Bien entendu, les fortes tendances à l’ouverture manifestées par bien des participantes (62 % de femmes) et participants ne signifient pas que la tentation du repli sur soi pour sauver la langue française soit vaincue. Cette volonté manifeste d’ouverture, ce besoin personnel d’accepter la rencontre avec l’autre pour en faire un allié constitue en tout cas une bonne nouvelle pour la société manitobaine en général.

Car si le discours public à la mode est bien d’encourager les différents groupes culturels de s’ouvrir les uns aux autres, la réalité est encore loin des belles phrases. L’exemple des relations entre les Autochtones et le reste de la population suffit à étayer cette vérité. Pourtant, nous les bilingues par choix sommes si proches des Premières nations. Car les Autochtones sont au fond devant le même défi que tous les participants aux cafés citoyens : comment rester bilingues? Comment réussir à ne pas se limiter à l’anglais, la langue de tout le monde. Comment rester un passeur entre au moins deux univers linguistiques? En somme : comment s’y prendre pour être soi-même?

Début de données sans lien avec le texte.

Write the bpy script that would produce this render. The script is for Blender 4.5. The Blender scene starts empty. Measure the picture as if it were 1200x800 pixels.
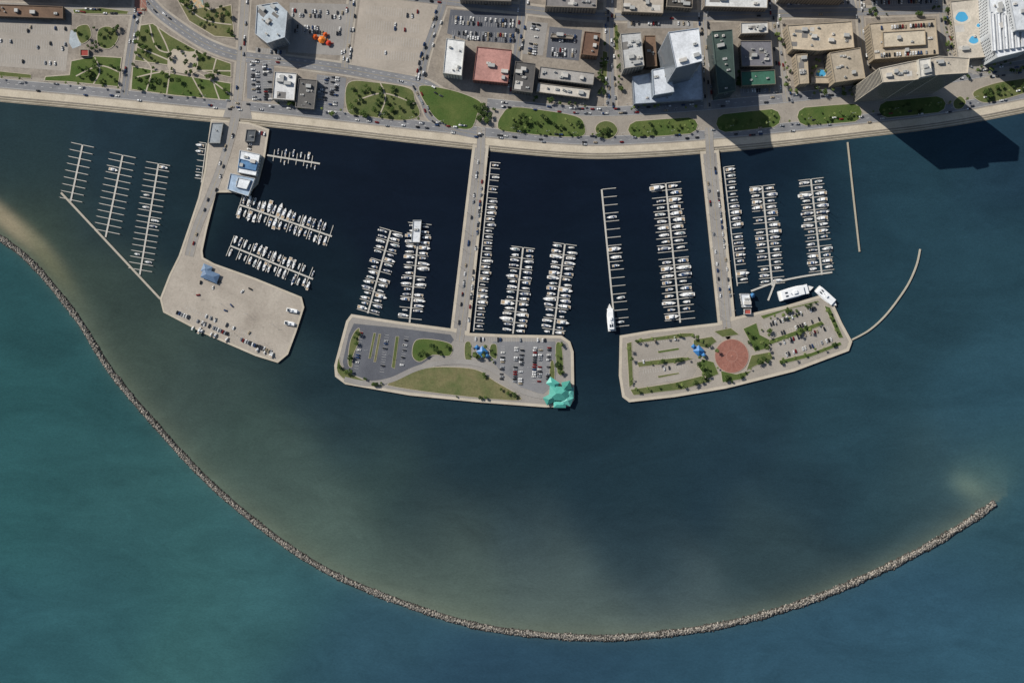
import bpy, math, random
import numpy as np
from mathutils import Vector, Matrix
from mathutils.geometry import tessellate_polygon
random.seed(7); rng=np.random.default_rng(7)
LENS=35.0; H=1200*LENS/36.0
COL=bpy.context.scene.collection
def P(x,y,z=0.0):
    k=(H-z)/H
    return ((x-600)*k,(400-y)*k)
def lin(c):
    return c/12.92 if c<=0.04045 else ((c+0.055)/1.055)**2.4
def hexc(h,g=1.0):
    h=h.lstrip('#'); return tuple(min(0.9,lin(int(h[i:i+2],16)/255)*g) for i in (0,2,4))
# ---------------------------------------------------------------- materials
MC={}
def mat(h,name='surface',var=0.18,sc=0.05,sc2=0.9,rough=0.85,metal=0.0,h2=None,g=1.0,spec=0.3,inst=False,bump=0.0,stain=0.0):
    key=(h,name,var,sc,sc2,h2,g,inst,stain)
    if key in MC: return MC[key]
    m=bpy.data.materials.new(name); m.use_nodes=True; nt=m.node_tree; N=nt.nodes; L=nt.links
    b=N['Principled BSDF']; b.inputs['Roughness'].default_value=rough; b.inputs['Metallic'].default_value=metal
    b.inputs['Specular IOR Level'].default_value=spec
    c=hexc(h,g); c2=hexc(h2,g) if h2 else tuple(min(.9,v*(1-2*var)) for v in c)
    geo=N.new('ShaderNodeNewGeometry')
    def noise(s,det=4,r=0.6,dist=0.0):
        n=N.new('ShaderNodeTexNoise'); n.inputs['Scale'].default_value=s; n.inputs['Detail'].default_value=det
        n.inputs['Roughness'].default_value=r; n.inputs['Distortion'].default_value=dist
        L.new(geo.outputs['Position'],n.inputs['Vector']); return n
    n1=noise(sc,4,0.65,0.4); n2=noise(sc2,2,0.7)
    mp=N.new('ShaderNodeMapRange'); mp.inputs[1].default_value=0.34; mp.inputs[2].default_value=0.68
    L.new(n1.outputs[0],mp.inputs[0])
    mx=N.new('ShaderNodeMix'); mx.data_type='RGBA'
    mx.inputs[6].default_value=(*c,1); mx.inputs[7].default_value=(*c2,1)
    L.new(mp.outputs[0],mx.inputs[0])
    mp2=N.new('ShaderNodeMapRange'); mp2.inputs[1].default_value=0.25; mp2.inputs[2].default_value=0.75
    mp2.inputs[3].default_value=1-var*1.1; mp2.inputs[4].default_value=1+var*1.1
    L.new(n2.outputs[0],mp2.inputs[0])
    hs=N.new('ShaderNodeHueSaturation'); L.new(mx.outputs[2],hs.inputs['Color']); 
    out=mp2.outputs[0]
    if stain>0:
        n3=noise(0.22,4,0.75,1.0); mr=N.new('ShaderNodeMapRange'); mr.inputs[1].default_value=0.56; mr.inputs[2].default_value=0.7
        mr.inputs[3].default_value=1.0; mr.inputs[4].default_value=1-stain
        L.new(n3.outputs[0],mr.inputs[0]); mm=N.new('ShaderNodeMath'); mm.operation='MULTIPLY'
        L.new(mr.outputs[0],mm.inputs[0]); L.new(out,mm.inputs[1]); out=mm.outputs[0]
    L.new(out,hs.inputs['Value'])
    L.new(hs.outputs[0],b.inputs['Base Color'])
    MC[key]=m; return m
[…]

Il serait vain de chercher dans le rapport des « comment » s’y prendre pour concrétiser les idées et autres vœux avancés, puisque ce travail n’avait pas été confié aux chercheurs universitaires. Par contre, il ressort aussi du rapport sur les cafés citoyens une série de considérations vieilles comme la francophonie institutionnalisée sur ce que devraient entreprendre les personnes payées pour entretenir la flamme francophone (les enseignants, les gestionnaires des organismes, par exemple). Il s’agit-là d’une espèce de tentation de croire au maintien de la langue française par délégation d’autorité.

Nous verrons après le Grand rassemblement du 23 avril si des éléments de solutions se profilent. Chose certaine, et 50 ans de francophonie subventionnée l’ont amplement démontré, l’argent fédéral n’a pas le pouvoir de créer un esprit de confiance dans l’avenir. Pour que cet indispensable esprit naisse (ou renaisse), il va falloir qu’émerge une raison d’être convaincante pour que se poursuive l’effort (le mot revient souvent dans le rapport) de cultiver son bilinguisme français-anglais/anglais-français.

Car s’il est bien important de savoir être, de savoir penser, de savoir agir et de savoir rêver, il s’avère infiniment aussi nécessaire d’avoir une raison d’être, une raison de penser, une raison d’agir et une bonne raison de vouloir rêver en français dans ce monde qui continue de bouger si vite qu’on doute parfois de ses propres points de repères.